── RECORDED DATA

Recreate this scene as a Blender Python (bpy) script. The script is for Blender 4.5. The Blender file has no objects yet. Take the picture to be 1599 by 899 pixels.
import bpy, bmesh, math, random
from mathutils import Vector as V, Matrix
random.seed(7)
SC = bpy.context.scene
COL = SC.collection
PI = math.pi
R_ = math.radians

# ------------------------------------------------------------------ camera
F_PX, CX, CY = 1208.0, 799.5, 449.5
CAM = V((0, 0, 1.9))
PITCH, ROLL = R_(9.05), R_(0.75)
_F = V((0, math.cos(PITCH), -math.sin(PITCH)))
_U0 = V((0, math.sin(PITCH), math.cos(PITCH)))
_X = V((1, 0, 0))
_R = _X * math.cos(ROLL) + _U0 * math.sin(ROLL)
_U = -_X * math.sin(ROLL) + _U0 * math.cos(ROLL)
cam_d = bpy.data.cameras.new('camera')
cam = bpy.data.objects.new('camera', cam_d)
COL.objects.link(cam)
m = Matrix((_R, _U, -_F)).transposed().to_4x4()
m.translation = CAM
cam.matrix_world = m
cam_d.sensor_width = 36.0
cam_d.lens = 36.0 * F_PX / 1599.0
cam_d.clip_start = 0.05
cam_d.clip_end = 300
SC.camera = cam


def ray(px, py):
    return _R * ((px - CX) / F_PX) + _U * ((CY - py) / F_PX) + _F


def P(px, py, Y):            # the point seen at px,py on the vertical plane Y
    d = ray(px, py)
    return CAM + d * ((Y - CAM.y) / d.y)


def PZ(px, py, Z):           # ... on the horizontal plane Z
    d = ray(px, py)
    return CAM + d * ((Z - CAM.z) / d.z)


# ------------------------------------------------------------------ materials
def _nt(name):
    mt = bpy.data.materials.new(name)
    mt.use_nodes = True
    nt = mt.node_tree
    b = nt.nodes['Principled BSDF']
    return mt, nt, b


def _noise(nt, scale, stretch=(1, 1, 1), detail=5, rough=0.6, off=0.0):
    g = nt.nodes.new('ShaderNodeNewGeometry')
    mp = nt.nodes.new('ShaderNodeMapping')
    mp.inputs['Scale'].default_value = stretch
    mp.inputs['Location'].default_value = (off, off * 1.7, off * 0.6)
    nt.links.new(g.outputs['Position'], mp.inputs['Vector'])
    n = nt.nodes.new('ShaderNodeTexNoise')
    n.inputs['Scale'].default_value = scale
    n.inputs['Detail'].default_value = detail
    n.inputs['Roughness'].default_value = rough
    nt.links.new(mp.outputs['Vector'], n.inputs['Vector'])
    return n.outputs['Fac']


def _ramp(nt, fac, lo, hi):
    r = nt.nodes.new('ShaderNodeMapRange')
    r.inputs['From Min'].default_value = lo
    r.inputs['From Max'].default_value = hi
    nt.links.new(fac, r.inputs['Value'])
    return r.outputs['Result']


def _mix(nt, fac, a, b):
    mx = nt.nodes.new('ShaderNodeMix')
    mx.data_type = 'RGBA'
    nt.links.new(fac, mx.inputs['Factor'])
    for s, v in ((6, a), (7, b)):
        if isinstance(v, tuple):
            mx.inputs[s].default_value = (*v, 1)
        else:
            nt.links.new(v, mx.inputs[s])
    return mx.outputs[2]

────

From the first line of the data through the line with "R_ = math.radians", quote each line exactly and add nothing else.

> _TASK RESPONSE_
Recreate this scene as a Blender Python (bpy) script. The script is for Blender 4.5. The Blender file has no objects yet. Take the picture to be 1599 by 899 pixels.
import bpy, bmesh, math, random
from mathutils import Vector as V, Matrix
random.seed(7)
SC = bpy.context.scene
COL = SC.collection
PI = math.pi
R_ = math.radians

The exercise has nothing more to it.